• _Exercise_
Look below for the line containing "The Blender Python script for this scene continues."; from there through the line containing "cbx('wall', -22, -8.35, 3, 55, 0, CBH, 'render_cream')", both lines included, please set down each line exactly and nothing else.

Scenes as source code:

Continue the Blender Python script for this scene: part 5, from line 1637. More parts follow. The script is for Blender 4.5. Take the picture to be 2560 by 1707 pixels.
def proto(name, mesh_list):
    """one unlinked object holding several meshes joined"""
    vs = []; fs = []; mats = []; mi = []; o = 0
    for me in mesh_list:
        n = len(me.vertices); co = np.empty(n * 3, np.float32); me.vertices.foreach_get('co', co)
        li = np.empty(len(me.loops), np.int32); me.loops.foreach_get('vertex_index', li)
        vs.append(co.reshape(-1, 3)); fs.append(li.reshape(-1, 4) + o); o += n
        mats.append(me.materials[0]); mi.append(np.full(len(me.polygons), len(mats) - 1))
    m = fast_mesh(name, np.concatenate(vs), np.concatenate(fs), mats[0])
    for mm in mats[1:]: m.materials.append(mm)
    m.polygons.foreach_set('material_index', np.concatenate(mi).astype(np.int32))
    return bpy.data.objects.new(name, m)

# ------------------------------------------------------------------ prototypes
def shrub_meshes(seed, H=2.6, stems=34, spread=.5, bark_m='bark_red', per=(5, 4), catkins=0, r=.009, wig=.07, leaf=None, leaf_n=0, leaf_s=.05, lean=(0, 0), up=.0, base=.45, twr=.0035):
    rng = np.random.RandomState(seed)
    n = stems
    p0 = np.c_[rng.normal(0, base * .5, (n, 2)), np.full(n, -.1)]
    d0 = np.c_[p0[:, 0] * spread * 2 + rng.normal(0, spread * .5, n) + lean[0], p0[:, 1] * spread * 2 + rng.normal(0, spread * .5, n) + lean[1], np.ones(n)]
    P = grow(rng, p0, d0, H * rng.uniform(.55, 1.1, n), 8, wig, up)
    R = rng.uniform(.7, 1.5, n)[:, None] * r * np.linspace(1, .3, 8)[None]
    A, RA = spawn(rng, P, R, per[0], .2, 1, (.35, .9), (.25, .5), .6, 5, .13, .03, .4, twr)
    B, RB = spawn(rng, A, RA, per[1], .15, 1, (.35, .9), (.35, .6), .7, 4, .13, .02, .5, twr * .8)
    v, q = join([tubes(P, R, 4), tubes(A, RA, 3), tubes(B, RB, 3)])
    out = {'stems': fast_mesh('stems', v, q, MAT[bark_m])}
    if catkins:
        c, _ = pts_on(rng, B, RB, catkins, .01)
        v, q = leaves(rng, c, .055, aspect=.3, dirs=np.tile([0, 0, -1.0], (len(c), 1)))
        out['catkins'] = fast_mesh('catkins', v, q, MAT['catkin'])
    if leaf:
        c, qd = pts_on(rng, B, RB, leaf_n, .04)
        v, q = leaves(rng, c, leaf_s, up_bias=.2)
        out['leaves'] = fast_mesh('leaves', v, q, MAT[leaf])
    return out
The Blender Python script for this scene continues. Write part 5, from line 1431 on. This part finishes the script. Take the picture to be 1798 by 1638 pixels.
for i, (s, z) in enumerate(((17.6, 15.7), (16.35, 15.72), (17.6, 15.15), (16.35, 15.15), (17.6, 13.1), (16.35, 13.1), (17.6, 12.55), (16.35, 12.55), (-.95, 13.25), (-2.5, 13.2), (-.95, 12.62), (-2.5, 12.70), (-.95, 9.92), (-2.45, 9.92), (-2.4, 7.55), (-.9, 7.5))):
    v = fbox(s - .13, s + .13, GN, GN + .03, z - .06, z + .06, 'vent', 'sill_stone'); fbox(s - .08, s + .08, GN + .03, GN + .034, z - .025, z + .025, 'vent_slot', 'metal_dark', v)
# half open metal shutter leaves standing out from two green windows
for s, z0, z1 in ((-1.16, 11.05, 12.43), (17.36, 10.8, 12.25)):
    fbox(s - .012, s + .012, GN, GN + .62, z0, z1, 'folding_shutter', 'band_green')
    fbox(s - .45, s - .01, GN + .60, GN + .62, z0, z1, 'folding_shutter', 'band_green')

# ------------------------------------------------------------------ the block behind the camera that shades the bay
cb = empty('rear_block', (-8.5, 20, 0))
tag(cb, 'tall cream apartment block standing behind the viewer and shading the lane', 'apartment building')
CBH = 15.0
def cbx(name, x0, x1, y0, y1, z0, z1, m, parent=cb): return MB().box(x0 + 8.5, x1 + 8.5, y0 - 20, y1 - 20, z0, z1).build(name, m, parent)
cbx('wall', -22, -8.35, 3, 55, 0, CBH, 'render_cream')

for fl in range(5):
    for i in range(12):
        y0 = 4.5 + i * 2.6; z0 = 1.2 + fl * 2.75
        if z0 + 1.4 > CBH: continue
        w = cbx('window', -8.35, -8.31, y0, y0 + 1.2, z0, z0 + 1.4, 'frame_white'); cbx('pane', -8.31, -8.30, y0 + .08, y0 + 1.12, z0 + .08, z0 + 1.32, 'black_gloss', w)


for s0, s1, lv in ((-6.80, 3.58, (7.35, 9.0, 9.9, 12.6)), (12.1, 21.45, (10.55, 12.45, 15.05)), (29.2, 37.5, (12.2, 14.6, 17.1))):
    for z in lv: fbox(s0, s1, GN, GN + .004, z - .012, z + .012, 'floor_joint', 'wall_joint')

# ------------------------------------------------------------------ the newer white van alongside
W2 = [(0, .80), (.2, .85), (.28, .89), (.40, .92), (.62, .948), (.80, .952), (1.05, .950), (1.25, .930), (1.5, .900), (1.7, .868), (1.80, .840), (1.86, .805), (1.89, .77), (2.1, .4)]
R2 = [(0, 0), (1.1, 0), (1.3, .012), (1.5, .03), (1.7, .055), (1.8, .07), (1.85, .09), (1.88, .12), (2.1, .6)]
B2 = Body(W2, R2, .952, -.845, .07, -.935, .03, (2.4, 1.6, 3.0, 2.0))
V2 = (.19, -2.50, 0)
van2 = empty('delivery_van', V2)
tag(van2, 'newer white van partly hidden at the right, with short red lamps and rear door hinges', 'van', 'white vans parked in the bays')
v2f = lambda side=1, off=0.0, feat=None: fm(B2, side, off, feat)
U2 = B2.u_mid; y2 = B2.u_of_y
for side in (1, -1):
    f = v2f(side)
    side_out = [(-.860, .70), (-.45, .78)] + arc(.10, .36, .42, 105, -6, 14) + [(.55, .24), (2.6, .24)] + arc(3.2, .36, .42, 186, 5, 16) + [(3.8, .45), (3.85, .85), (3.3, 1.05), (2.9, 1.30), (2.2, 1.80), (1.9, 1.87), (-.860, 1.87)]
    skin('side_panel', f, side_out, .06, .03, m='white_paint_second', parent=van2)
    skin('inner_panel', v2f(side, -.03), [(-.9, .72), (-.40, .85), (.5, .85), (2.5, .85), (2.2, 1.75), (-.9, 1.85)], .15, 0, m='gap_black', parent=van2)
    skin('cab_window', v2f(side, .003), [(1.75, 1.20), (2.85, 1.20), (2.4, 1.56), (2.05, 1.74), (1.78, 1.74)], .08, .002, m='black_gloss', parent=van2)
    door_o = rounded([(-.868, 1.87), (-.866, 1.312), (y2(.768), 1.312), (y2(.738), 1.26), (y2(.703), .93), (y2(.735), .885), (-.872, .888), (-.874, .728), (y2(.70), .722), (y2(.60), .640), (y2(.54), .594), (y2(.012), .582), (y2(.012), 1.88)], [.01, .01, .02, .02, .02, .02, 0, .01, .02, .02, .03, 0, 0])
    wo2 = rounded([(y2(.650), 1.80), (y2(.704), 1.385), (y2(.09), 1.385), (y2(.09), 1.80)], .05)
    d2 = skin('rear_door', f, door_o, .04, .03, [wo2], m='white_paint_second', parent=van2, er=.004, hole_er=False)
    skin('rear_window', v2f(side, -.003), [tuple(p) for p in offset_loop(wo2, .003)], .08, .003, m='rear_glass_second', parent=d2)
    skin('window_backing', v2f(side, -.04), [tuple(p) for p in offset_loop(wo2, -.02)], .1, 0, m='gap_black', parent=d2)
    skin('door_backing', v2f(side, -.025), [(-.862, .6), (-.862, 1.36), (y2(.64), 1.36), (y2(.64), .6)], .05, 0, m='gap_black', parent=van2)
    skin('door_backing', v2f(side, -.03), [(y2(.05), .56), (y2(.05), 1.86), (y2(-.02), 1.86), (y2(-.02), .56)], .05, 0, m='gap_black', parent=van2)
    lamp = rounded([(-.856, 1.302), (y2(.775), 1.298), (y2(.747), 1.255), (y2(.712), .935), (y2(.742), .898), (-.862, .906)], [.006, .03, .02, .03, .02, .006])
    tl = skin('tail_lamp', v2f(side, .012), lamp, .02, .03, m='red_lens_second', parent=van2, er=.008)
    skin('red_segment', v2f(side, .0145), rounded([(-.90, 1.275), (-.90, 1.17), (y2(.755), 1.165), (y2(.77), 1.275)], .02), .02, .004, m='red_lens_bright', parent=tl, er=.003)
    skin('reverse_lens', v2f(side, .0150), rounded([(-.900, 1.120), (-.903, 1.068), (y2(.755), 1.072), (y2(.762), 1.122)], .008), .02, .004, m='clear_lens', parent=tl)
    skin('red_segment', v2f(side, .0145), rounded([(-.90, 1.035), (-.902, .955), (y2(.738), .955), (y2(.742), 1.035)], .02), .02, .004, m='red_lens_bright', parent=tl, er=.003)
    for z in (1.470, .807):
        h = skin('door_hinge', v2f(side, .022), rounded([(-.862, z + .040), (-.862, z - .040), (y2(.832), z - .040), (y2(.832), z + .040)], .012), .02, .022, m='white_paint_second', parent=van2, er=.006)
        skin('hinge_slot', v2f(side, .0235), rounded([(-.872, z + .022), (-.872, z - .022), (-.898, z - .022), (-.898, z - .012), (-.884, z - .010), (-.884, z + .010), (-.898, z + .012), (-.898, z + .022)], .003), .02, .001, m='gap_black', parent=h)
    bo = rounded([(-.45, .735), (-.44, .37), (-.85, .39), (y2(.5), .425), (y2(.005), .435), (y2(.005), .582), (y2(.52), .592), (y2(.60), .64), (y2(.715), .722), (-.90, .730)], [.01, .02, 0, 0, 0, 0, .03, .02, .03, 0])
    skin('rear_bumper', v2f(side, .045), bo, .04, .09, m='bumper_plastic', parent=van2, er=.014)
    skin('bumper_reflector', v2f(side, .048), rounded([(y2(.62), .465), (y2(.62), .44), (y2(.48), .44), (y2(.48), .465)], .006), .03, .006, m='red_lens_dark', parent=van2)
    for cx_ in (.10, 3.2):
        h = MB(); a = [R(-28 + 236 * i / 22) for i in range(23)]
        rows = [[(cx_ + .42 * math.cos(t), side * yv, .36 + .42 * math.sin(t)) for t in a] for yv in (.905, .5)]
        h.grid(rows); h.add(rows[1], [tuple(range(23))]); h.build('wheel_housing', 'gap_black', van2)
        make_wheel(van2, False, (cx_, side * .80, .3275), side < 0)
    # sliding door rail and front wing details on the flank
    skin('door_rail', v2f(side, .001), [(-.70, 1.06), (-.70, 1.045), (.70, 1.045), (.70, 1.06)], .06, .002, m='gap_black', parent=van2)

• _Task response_
The Blender Python script for this scene continues. Write part 5, from line 1431 on. This part finishes the script. Take the picture to be 1798 by 1638 pixels.
for i, (s, z) in enumerate(((17.6, 15.7), (16.35, 15.72), (17.6, 15.15), (16.35, 15.15), (17.6, 13.1), (16.35, 13.1), (17.6, 12.55), (16.35, 12.55), (-.95, 13.25), (-2.5, 13.2), (-.95, 12.62), (-2.5, 12.70), (-.95, 9.92), (-2.45, 9.92), (-2.4, 7.55), (-.9, 7.5))):
    v = fbox(s - .13, s + .13, GN, GN + .03, z - .06, z + .06, 'vent', 'sill_stone'); fbox(s - .08, s + .08, GN + .03, GN + .034, z - .025, z + .025, 'vent_slot', 'metal_dark', v)
# half open metal shutter leaves standing out from two green windows
for s, z0, z1 in ((-1.16, 11.05, 12.43), (17.36, 10.8, 12.25)):
    fbox(s - .012, s + .012, GN, GN + .62, z0, z1, 'folding_shutter', 'band_green')
    fbox(s - .45, s - .01, GN + .60, GN + .62, z0, z1, 'folding_shutter', 'band_green')

# ------------------------------------------------------------------ the block behind the camera that shades the bay
cb = empty('rear_block', (-8.5, 20, 0))
tag(cb, 'tall cream apartment block standing behind the viewer and shading the lane', 'apartment building')
CBH = 15.0
def cbx(name, x0, x1, y0, y1, z0, z1, m, parent=cb): return MB().box(x0 + 8.5, x1 + 8.5, y0 - 20, y1 - 20, z0, z1).build(name, m, parent)
cbx('wall', -22, -8.35, 3, 55, 0, CBH, 'render_cream')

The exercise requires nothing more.